The increase in Fines and Public Safety revenues comes from both manned and un-manned traffic enforcement. Due to a more concentrated focus on traffic enforcement, municipal court revenues have risen about 44% or $623,000 from those in FY 2010-2011. Total court revenues are expected to reach $2,029,000 in FY 2013-2014. In the fall of 2011, the City implemented camera enforcement in three high traffic accident incidence intersections. Fines resulting from this implementation represent a portion of the increased revenues over the period, however, it should be noted that additional manned traffic enforcement also contributed to the increase.

We also learned from Ferguson that police officer safety is the number one issue on our streets today, even though officer fatalities are down. The Economist reports that in 2013, 30 cops were shot and killed—just a fraction of the 9,000 or so murders using guns that happen each year. And the primary cause for officer fatalities this year was traffic-related incidents, which claimed 46 lives. Firearms-related incidents are at the lowest level since 1887, when 27 officers were shot to death.
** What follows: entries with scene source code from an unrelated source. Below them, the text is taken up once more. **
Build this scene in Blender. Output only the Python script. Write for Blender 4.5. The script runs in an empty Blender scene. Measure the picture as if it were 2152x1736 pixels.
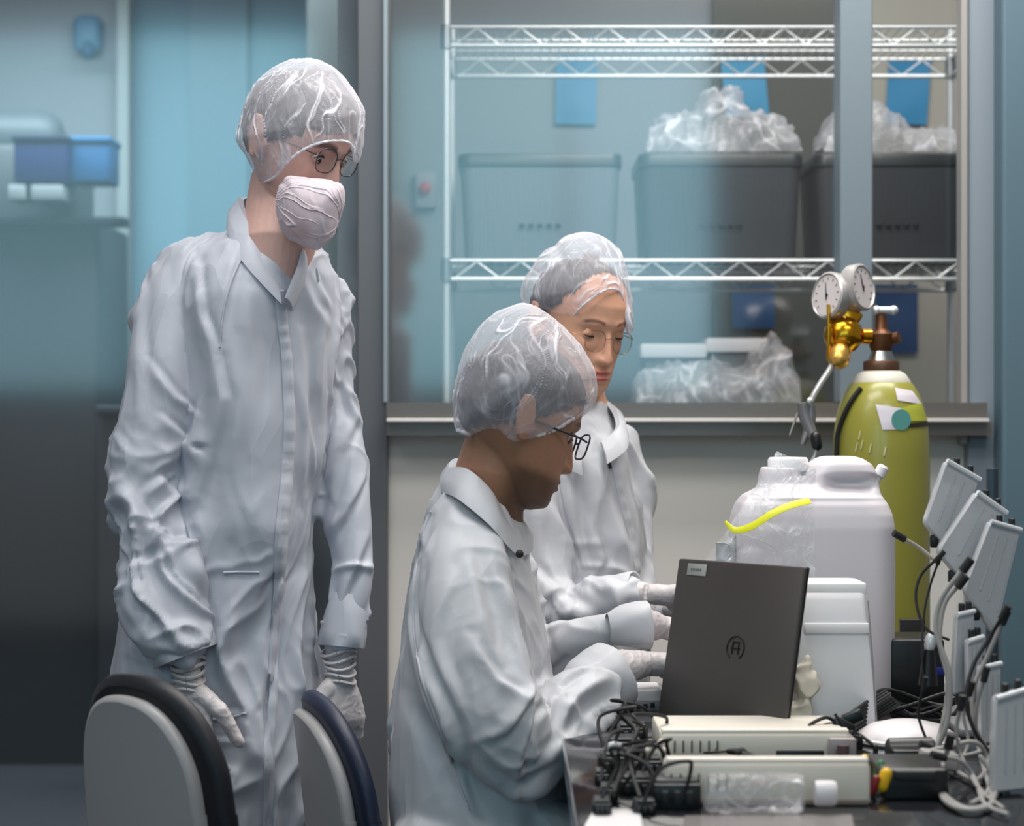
import bpy, math, random
import numpy as np
from mathutils import Vector, Matrix
from mathutils.bvhtree import BVHTree
from bpy_extras import mesh_utils

# ------------------------------------------------------------------ camera, world, lights, exposure
F = 4667.0; H = 1.22; CX, CY = 1076.0, 868.0          # focal length in px of the 2152x1736 frame, eye height
sc = bpy.context.scene
COL = sc.collection
cam_d = bpy.data.cameras.new('camera'); cam = bpy.data.objects.new('camera', cam_d); COL.objects.link(cam)
cam.location = (0, 0, H); cam.rotation_euler = (math.pi/2, 0, 0)
cam_d.sensor_width = 36; cam_d.sensor_fit = 'HORIZONTAL'; cam_d.lens = F/2152*36
cam_d.clip_start = 0.1; cam_d.clip_end = 60
cam_d.dof.use_dof = True; cam_d.dof.focus_distance = 3.45; cam_d.dof.aperture_fstop = 4.5
sc.camera = cam
sc.view_settings.view_transform = 'Standard'; sc.view_settings.look = 'None'
sc.view_settings.gamma = 1; sc.view_settings.use_curve_mapping = False
sc.view_settings.exposure = 0.14
w = bpy.data.worlds.new('world'); sc.world = w; w.use_nodes = True
w.node_tree.nodes['Background'].inputs[0].default_value = (0.95, 0.97, 1.0, 1)
w.node_tree.nodes['Background'].inputs[1].default_value = 0.19

def area(name, loc, rot, size, power, color):
    l = bpy.data.lights.new(name, 'AREA'); l.shape = 'RECTANGLE'; l.size, l.size_y = size
    l.energy = power; l.color = color
    o = bpy.data.objects.new(name, l); COL.objects.link(o); o.location = loc; o.rotation_euler = rot
    return o
area('ceiling_panel_light', (-0.1, 3.0, 2.85), (0, 0, 0), (1.2, 0.6), 24, (1.0, 0.97, 0.93))
area('ceiling_panel_light', (0.7, 4.0, 2.85), (0, 0, 0), (1.4, 0.6), 36, (1.0, 0.96, 0.91))
area('ceiling_panel_light', (-1.3, 2.3, 2.85), (0, 0, 0), (1.2, 0.6), 12, (0.95, 0.97, 1.0))
area('ceiling_panel_light', (0.9, 1.6, 2.85), (0, 0, 0), (1.2, 0.6), 20, (1.0, 0.95, 0.90))  # added front fill; no panel is seen there
area('store_room_light', (0.75, 4.95, 2.75), (math.radians(25), 0, 0), (1.4, 0.2), 9, (1.0, 0.97, 0.92))
area('corridor_light', (-1.4, 7.2, 2.9), (0, 0, 0), (1.6, 0.8), 60, (0.72, 0.9, 1.0))

# ------------------------------------------------------------------ helpers
def lin(c):
    return tuple(((v/255)/12.92 if v/255 <= 0.04045 else ((v/255+0.055)/1.055)**2.4) for v in c)

def P(px, py, D):
    return Vector(((px-CX)/F*D, D, H-(py-CY)/F*D))

def project(co):
    D = np.maximum(co[:, 1], 1e-3)
    return co[:, 0]/D*F+CX, CY-(co[:, 2]-H)/D*F

_rs = np.random.RandomState(7)
_perm = np.concatenate([_rs.permutation(256)]*3)
_val = _rs.rand(256)*2-1
def vnoise(p):
    p = np.asarray(p, float); i = np.floor(p).astype(int); fr = p-i; fr = fr*fr*fr*(fr*(fr*6-15)+10); i &= 255
    out = 0
    for dx in (0, 1):
        for dy in (0, 1):
            for dz in (0, 1):
                h = _perm[_perm[_perm[(i[:, 0]+dx) & 255]+((i[:, 1]+dy) & 255)]+((i[:, 2]+dz) & 255)]
                wt = (fr[:, 0] if dx else 1-fr[:, 0])*(fr[:, 1] if dy else 1-fr[:, 1])*(fr[:, 2] if dz else 1-fr[:, 2])
                out = out+wt*_val[h]
    return out

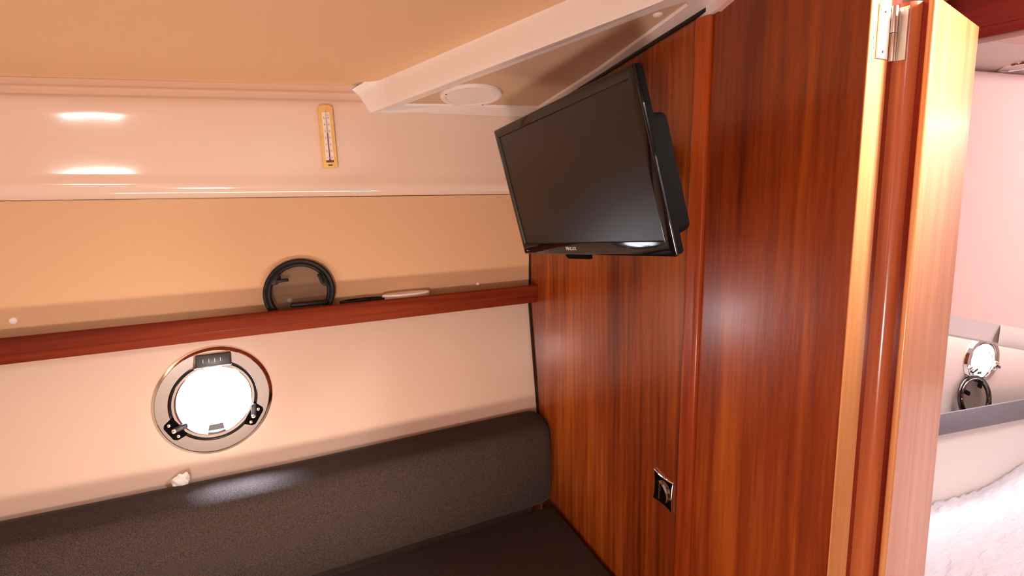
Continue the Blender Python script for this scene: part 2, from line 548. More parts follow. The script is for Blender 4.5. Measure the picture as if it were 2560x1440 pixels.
bm = B(); lathe(bm, [(0, 0.004), (0.003, 0.004), (0.003, 0.0005), (0, 0.0)], 12, (0.388, 1.688, sz(1.688) + 0.002)); link('screw_hole', bm, M['slot'], cl)

# bulkhead (wall_right)
wr = props(empty('wall_right', (XB, 1.1, -1.67)), kind='structure')
def bulk(name, y0, y1, x0, m, top=0.0, bev=0.0):
    bm = B()
    prism(bm, [(x0, y0, -1.67), (x0, y1, -1.67), (x0, y1, sz(y1) - 0.004 + top), (x0, y0, sz(y0) - 0.004 + top)], (0.085, 0, 0), bev)
    return link(name, bm, m, wr, smooth=False)
bulk('veneer_panel', 0.868, 1.80, XB, M['wood'])
bulk('veneer_panel', 0.5240, 0.868, XB, M['wood2'], 0.08)
bm = B()
pr = [(0.900, 0.905), (0.8935, 0.904), (0.8885, 0.899), (0.8875, 0.893), (0.8875, 0.870), (0.8885, 0.862), (0.892, 0.857), (0.900, 0.855)]
prism(bm, [(x, y, -1.67) for x, y in pr], (0, 0, 0.368 + 1.67), 0.0012, 1); link('batten', bm, M['batten'], wr, angle=50)
bm = B()
box(bm, XB - 0.0004, 0.955, 0.5215, 0.5242, -1.67, 0.60, 0.0006, 1); link('jamb_lining', bm, M['jamb'], wr)
bm = B(); box(bm, 0.9552, 0.986, 0.5225, 0.5300, -1.67, 0.60); link('jamb_rebate', bm, M['red_edge'], wr)
bm = B()
prism(bm, [(0.8945, 0.60, sz(0.60) - 0.009), (0.8945, 1.75, sz(1.75) - 0.009), (0.8945, 1.75, sz(1.75) + 0.004), (0.8945, 0.60, sz(0.60) + 0.004)], (0.0055, 0, 0))
link('ceiling_seal', bm, M['rubber'], wr, smooth=False)
bm = B(); prism(bm, [(0.8960, 1.742, -0.475), (0.8960, 1.7525, -0.0), (0.8960, 1.765, -0.0), (0.8960, 1.755, -0.475), (0.8960, 1.672, -0.93), (0.8960, 1.662, -0.93)], (0.004, 0, 0)); link('corner_seal', bm, M['rubber'], wr, smooth=False)
# door_1 bulkhead on the far side of the opening and over it
bm = B(); box(bm, XB, 0.985, -2.0, -0.25, -1.67, 1.8); link('veneer_panel', bm, M['wood2'], wr, smooth=False)
bm = B(); box(bm, XB, 0.985, -0.25, 0.523, 0.36, 1.8); link('lintel', bm, M['beam'], wr, smooth=False)

# walls behind the camera
wb = bm = B(); box(bm, XL - 0.04, XL, -2.0, 1.86, -1.67, 1.8)
o = link('wall_back', bm, M['fwd_hull'], None, (XL, 0.2, -1.67), smooth=False); props(o, kind='structure')
wn = props(empty('wall_near', (0, -2.0, -1.67)), kind='structure')
bm = B(); box(bm, XL, 4.0, -2.04, -2.0, -1.67, -1.25); link('locker_front', bm, M['wood2'], wn, smooth=False)
bm = B(); box(bm, XL, 4.0, -2.04, -2.0, -1.25, 1.8); link('lining', bm, M['fwd_hull'], wn, smooth=False)

# ================================================================== forward cabin (setting)
D = Vector((0.987, -0.16, 0)).normalized(); NW = Vector((0.16, 0.987, 0)).normalized()
Q = Vector((2.5, 1.05, 0))
def fw(s, off=0.0, z=0.0): return Q + D * s - NW * off + Vector((0, 0, z))     # s along hull, off = inboard
wf = props(empty('wall_front', (2.5, 1.05, -1.67)), kind='structure')
FC = Vector((2.712, 1.0157, -0.772)); fs0 = (FC - Q).dot(D)
# hull lining with a hole for window_2
bm = B()
u0, u1, v0, v1 = -1.56 - fs0, 1.5 - fs0, -0.9, 0.75
angs = [2 * PI * k / 48 for k in range(48)] + [math.atan2(b, a) % (2 * PI) for a, b in ((u0, v0), (u1, v0), (u1, v1), (u0, v1))]
angs = sorted(angs)
def edge2(a):
    c, s = math.cos(a), math.sin(a); t = 1e9
    if c > 1e-9: t = min(t, u1 / c)
    if c < -1e-9: t = min(t, u0 / c)
    if s > 1e-9: t = min(t, v1 / s)
    if s < -1e-9: t = min(t, v0 / s)
    return c * t, s * t
r2 = 0.072
A_ = [bm.verts.new(fw(fs0 + r2 * math.cos(a), 0, FC.z + r2 * math.sin(a))) for a in angs]
B_ = [bm.verts.new(fw(fs0 + edge2(a)[0], 0, FC.z + edge2(a)[1])) for a in angs]
C_ = [bm.verts.new(fw(fs0 + r2 * math.cos(a), -0.008, FC.z + r2 * math.sin(a))) for a in angs]
for k in range(len(angs)):
    k2 = (k + 1) % len(angs)
    bm.faces.new((A_[k], A_[k2], B_[k2], B_[k])); bm.faces.new((A_[k], A_[k2], C_[k2], C_[k]))
link('hull_lining', bm, M['fwd_hull'], wf, smooth=False)
bm = B(); prism(bm, [fw(1.5, -0.05, -1.67), fw(1.5, -0.05, 1.8), Vector((3.98, -2.04, 1.8)), Vector((3.98, -2.04, -1.67))], (0.03, 0, 0)); link('bow_panel', bm, M['fwd_hull'], wf, smooth=False)
# overhead moulding of the forward cabin: flat pink face, pale lower chamfer, headliner
Q2 = Vector((2.0, 0.82, 0))
def f2(s, z, off=0.0): return Q2 + D * s - NW * off + Vector((0, 0, z))
secs, sec2 = [], []
for s in [(-1.0 + 0.1 * k) for k in range(30)]:
    zz = -0.445 - 0.22 * s
    k = 1.0 / (1 + math.exp(-(s - 0.235) * 60))
    secs.append([f2(s, 0.345, -0.02), f2(s, 0.335, 0.0), f2(s, 0.0, 0.0), f2(s, zz, 0.0)])
    sec2.append([f2(s, zz, 0.0), f2(s, zz - 0.008, -0.003), f2(s, zz - 0.066, -0.020), f2(s, zz - 0.074, -0.032), f2(s, zz - 0.06, -0.20)])
bm = B(); loft(bm, secs); link('overhead_moulding', bm, M['fwd'], wf, angle=30)
bm = B(); loft(bm, sec2); link('lower_chamfer', bm, M['fwd_grey'], wf, angle=30)
bm = B()
secs = []
for k in range(12):
    s = 0.215 + 0.1 * k
    zz = -0.445 - 0.22 * s
    c = min(1.0, k / 1.0)
    secs.append([f2(s - 0.0, zz + 0.002, 0.0025 * c), f2(s, zz - 0.03, 0.003 * c), f2(s + 0.012, zz - 0.070, -0.008), f2(s + 0.02, zz - 0.080, -0.020)])
loft(bm, secs); link('lower_lip', bm, M['fwd_hull'], wf, angle=60)
# headliner rising inboard with a pale border strip
CF = props(empty('ceiling_forward', (2.2, 0.3, 0.4)), kind='structure')
CF.name = 'ceiling.001'
bm = B(); prism(bm, [f2(-1.1, 0.330, -0.1), f2(1.9, 0.330, -0.1), f2(1.9, 0.372, 0.16), f2(-1.1, 0.372, 0.16)], (0, 0, 0.03)); link('border_strip', bm, M['fwd_grey'], CF, smooth=False)
bm = B(); prism(bm, [f2(-1.1, 0.368, 0.16), f2(1.9, 0.368, 0.16), f2(1.9, 1.50, 3.1), f2(-1.1, 1.50, 3.1)], (0, 0, 0.03)); link('headliner', bm, M['fwd'], CF, smooth=False)
# dark transverse beam
t1 = props(empty('trim_1', (1.4, 0.4, 0.32)), kind='structure')
bm = B(); box(bm, 1.40, 1.46, -1.2, 1.3, 0.307, 0.332, 0.006, 3); link('beam_moulding', bm, M['beam'], t1)
bm = B(); box(bm, 1.405, 1.45, -1.2, 1.3, 0.330, 0.60); link('beam_board', bm, M['beam'], t1)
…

Sadly, the number one priority for the police used to be public safety, not police safety, and we are a coarser society because of the change.

Kareem Abdul-Jabbar in Time on what Ferguson has not yet delivered:

…a bunch of politicians and celebrities expressing sympathy and outrage. If we don’t have a specific agenda—a list of exactly what we want to change and how—we will be gathering over and over again beside the dead bodies of our murdered children, parents, and neighbors.